[Written task] Write out the whole listing exactly as it stands.
☆ ☆ ☆
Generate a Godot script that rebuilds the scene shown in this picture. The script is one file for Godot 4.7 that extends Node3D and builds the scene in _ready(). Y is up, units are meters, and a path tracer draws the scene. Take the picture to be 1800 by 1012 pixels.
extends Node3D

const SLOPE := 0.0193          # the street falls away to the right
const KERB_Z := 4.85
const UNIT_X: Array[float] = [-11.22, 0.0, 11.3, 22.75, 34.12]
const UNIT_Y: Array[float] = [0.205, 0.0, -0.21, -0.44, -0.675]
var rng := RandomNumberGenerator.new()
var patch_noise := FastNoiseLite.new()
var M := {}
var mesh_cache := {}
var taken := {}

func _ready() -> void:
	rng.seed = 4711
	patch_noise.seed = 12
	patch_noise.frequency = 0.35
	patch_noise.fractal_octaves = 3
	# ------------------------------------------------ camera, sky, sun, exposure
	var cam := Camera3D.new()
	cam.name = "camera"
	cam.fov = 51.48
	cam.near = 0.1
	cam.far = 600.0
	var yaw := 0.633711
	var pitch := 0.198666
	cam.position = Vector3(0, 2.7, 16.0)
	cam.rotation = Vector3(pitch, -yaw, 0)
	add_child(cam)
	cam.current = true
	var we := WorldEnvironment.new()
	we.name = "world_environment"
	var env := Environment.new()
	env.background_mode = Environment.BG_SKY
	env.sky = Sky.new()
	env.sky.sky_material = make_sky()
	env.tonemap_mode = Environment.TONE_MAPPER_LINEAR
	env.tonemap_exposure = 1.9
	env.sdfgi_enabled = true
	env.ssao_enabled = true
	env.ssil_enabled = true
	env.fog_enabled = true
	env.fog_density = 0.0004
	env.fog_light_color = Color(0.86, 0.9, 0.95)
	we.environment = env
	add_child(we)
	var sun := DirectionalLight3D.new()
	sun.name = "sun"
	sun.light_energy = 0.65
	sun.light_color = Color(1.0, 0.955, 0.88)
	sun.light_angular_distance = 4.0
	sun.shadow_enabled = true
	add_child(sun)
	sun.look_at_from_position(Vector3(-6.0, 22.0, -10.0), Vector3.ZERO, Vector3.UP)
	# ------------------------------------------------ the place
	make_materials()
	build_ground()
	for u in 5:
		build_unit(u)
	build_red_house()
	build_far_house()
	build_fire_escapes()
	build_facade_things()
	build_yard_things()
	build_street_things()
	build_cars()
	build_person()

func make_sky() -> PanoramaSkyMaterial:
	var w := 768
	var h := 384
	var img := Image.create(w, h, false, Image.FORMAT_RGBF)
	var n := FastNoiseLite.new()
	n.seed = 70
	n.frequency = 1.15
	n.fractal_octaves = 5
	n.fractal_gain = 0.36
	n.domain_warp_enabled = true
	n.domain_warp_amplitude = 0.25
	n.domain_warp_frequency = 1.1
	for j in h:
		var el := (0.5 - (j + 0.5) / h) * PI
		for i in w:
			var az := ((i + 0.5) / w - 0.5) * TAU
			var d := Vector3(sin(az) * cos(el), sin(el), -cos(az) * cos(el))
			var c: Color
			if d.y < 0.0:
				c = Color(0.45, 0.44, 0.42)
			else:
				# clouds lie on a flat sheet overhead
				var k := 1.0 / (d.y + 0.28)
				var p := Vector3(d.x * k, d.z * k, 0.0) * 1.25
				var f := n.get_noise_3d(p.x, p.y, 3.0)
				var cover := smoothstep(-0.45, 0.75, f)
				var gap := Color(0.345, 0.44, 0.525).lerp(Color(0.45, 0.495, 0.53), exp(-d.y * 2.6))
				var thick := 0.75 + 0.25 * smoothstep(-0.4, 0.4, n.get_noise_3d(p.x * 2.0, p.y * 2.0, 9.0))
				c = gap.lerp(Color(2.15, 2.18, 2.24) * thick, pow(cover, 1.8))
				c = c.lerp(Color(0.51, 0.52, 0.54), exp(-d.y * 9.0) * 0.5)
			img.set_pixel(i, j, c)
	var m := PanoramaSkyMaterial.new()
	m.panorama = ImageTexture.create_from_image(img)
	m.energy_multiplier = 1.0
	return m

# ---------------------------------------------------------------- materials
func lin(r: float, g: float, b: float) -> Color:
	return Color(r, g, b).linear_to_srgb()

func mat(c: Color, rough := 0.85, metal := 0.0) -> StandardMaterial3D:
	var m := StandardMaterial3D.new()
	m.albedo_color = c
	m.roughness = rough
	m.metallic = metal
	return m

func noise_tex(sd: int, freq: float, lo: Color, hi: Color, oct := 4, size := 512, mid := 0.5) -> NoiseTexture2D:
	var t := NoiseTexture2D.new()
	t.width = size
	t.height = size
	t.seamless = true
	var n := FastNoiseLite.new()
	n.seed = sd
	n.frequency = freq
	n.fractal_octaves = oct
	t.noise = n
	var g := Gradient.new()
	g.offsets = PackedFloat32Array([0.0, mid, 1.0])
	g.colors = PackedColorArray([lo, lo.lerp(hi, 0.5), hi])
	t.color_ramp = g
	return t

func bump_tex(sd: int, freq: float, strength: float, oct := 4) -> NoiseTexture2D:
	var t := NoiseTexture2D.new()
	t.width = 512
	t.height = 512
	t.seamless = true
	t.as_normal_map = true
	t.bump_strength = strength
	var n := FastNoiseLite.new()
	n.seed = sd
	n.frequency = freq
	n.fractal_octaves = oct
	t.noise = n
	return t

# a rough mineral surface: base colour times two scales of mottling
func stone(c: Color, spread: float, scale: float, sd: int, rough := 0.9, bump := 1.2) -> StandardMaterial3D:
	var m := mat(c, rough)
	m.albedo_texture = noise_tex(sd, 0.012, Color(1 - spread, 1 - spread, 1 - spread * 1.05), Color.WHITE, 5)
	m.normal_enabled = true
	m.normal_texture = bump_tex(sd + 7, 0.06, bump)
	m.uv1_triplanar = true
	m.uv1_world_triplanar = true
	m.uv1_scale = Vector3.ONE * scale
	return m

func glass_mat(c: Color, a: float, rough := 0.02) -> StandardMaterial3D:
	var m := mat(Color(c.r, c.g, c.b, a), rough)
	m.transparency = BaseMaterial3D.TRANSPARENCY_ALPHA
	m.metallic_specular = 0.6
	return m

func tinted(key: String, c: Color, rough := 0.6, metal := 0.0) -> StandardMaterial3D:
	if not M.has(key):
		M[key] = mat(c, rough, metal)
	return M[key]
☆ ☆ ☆
[Finished exercise]
Generate a Godot script that rebuilds the scene shown in this picture. The script is one file for Godot 4.7 that extends Node3D and builds the scene in _ready(). Y is up, units are meters, and a path tracer draws the scene. Take the picture to be 1800 by 1012 pixels.
extends Node3D

const SLOPE := 0.0193          # the street falls away to the right
const KERB_Z := 4.85
const UNIT_X: Array[float] = [-11.22, 0.0, 11.3, 22.75, 34.12]
const UNIT_Y: Array[float] = [0.205, 0.0, -0.21, -0.44, -0.675]
var rng := RandomNumberGenerator.new()
var patch_noise := FastNoiseLite.new()
var M := {}
var mesh_cache := {}
var taken := {}

func _ready() -> void:
	rng.seed = 4711
	patch_noise.seed = 12
	patch_noise.frequency = 0.35
	patch_noise.fractal_octaves = 3
	# ------------------------------------------------ camera, sky, sun, exposure
	var cam := Camera3D.new()
	cam.name = "camera"
	cam.fov = 51.48
	cam.near = 0.1
	cam.far = 600.0
	var yaw := 0.633711
	var pitch := 0.198666
	cam.position = Vector3(0, 2.7, 16.0)
	cam.rotation = Vector3(pitch, -yaw, 0)
	add_child(cam)
	cam.current = true
	var we := WorldEnvironment.new()
	we.name = "world_environment"
	var env := Environment.new()
	env.background_mode = Environment.BG_SKY
	env.sky = Sky.new()
	env.sky.sky_material = make_sky()
	env.tonemap_mode = Environment.TONE_MAPPER_LINEAR
	env.tonemap_exposure = 1.9
	env.sdfgi_enabled = true
	env.ssao_enabled = true
	env.ssil_enabled = true
	env.fog_enabled = true
	env.fog_density = 0.0004
	env.fog_light_color = Color(0.86, 0.9, 0.95)
	we.environment = env
	add_child(we)
	var sun := DirectionalLight3D.new()
	sun.name = "sun"
	sun.light_energy = 0.65
	sun.light_color = Color(1.0, 0.955, 0.88)
	sun.light_angular_distance = 4.0
	sun.shadow_enabled = true
	add_child(sun)
	sun.look_at_from_position(Vector3(-6.0, 22.0, -10.0), Vector3.ZERO, Vector3.UP)
	# ------------------------------------------------ the place
	make_materials()
	build_ground()
	for u in 5:
		build_unit(u)
	build_red_house()
	build_far_house()
	build_fire_escapes()
	build_facade_things()
	build_yard_things()
	build_street_things()
	build_cars()
	build_person()

func make_sky() -> PanoramaSkyMaterial:
	var w := 768
	var h := 384
	var img := Image.create(w, h, false, Image.FORMAT_RGBF)
	var n := FastNoiseLite.new()
	n.seed = 70
	n.frequency = 1.15
	n.fractal_octaves = 5
	n.fractal_gain = 0.36
	n.domain_warp_enabled = true
	n.domain_warp_amplitude = 0.25
	n.domain_warp_frequency = 1.1
	for j in h:
		var el := (0.5 - (j + 0.5) / h) * PI
		for i in w:
			var az := ((i + 0.5) / w - 0.5) * TAU
			var d := Vector3(sin(az) * cos(el), sin(el), -cos(az) * cos(el))
			var c: Color
			if d.y < 0.0:
				c = Color(0.45, 0.44, 0.42)
			else:
				# clouds lie on a flat sheet overhead
				var k := 1.0 / (d.y + 0.28)
				var p := Vector3(d.x * k, d.z * k, 0.0) * 1.25
				var f := n.get_noise_3d(p.x, p.y, 3.0)
				var cover := smoothstep(-0.45, 0.75, f)
				var gap := Color(0.345, 0.44, 0.525).lerp(Color(0.45, 0.495, 0.53), exp(-d.y * 2.6))
				var thick := 0.75 + 0.25 * smoothstep(-0.4, 0.4, n.get_noise_3d(p.x * 2.0, p.y * 2.0, 9.0))
				c = gap.lerp(Color(2.15, 2.18, 2.24) * thick, pow(cover, 1.8))
				c = c.lerp(Color(0.51, 0.52, 0.54), exp(-d.y * 9.0) * 0.5)
			img.set_pixel(i, j, c)
	var m := PanoramaSkyMaterial.new()
	m.panorama = ImageTexture.create_from_image(img)
	m.energy_multiplier = 1.0
	return m

# ---------------------------------------------------------------- materials
func lin(r: float, g: float, b: float) -> Color:
	return Color(r, g, b).linear_to_srgb()

func mat(c: Color, rough := 0.85, metal := 0.0) -> StandardMaterial3D:
	var m := StandardMaterial3D.new()
	m.albedo_color = c
	m.roughness = rough
	m.metallic = metal
	return m

func noise_tex(sd: int, freq: float, lo: Color, hi: Color, oct := 4, size := 512, mid := 0.5) -> NoiseTexture2D:
	var t := NoiseTexture2D.new()
	t.width = size
	t.height = size
	t.seamless = true
	var n := FastNoiseLite.new()
	n.seed = sd
	n.frequency = freq
	n.fractal_octaves = oct
	t.noise = n
	var g := Gradient.new()
	g.offsets = PackedFloat32Array([0.0, mid, 1.0])
	g.colors = PackedColorArray([lo, lo.lerp(hi, 0.5), hi])
	t.color_ramp = g
	return t

func bump_tex(sd: int, freq: float, strength: float, oct := 4) -> NoiseTexture2D:
	var t := NoiseTexture2D.new()
	t.width = 512
	t.height = 512
	t.seamless = true
	t.as_normal_map = true
	t.bump_strength = strength
	var n := FastNoiseLite.new()
	n.seed = sd
	n.frequency = freq
	n.fractal_octaves = oct
	t.noise = n
	return t

# a rough mineral surface: base colour times two scales of mottling
func stone(c: Color, spread: float, scale: float, sd: int, rough := 0.9, bump := 1.2) -> StandardMaterial3D:
	var m := mat(c, rough)
	m.albedo_texture = noise_tex(sd, 0.012, Color(1 - spread, 1 - spread, 1 - spread * 1.05), Color.WHITE, 5)
	m.normal_enabled = true
	m.normal_texture = bump_tex(sd + 7, 0.06, bump)
	m.uv1_triplanar = true
	m.uv1_world_triplanar = true
	m.uv1_scale = Vector3.ONE * scale
	return m

func glass_mat(c: Color, a: float, rough := 0.02) -> StandardMaterial3D:
	var m := mat(Color(c.r, c.g, c.b, a), rough)
	m.transparency = BaseMaterial3D.TRANSPARENCY_ALPHA
	m.metallic_specular = 0.6
	return m

func tinted(key: String, c: Color, rough := 0.6, metal := 0.0) -> StandardMaterial3D:
	if not M.has(key):
		M[key] = mat(c, rough, metal)
	return M[key]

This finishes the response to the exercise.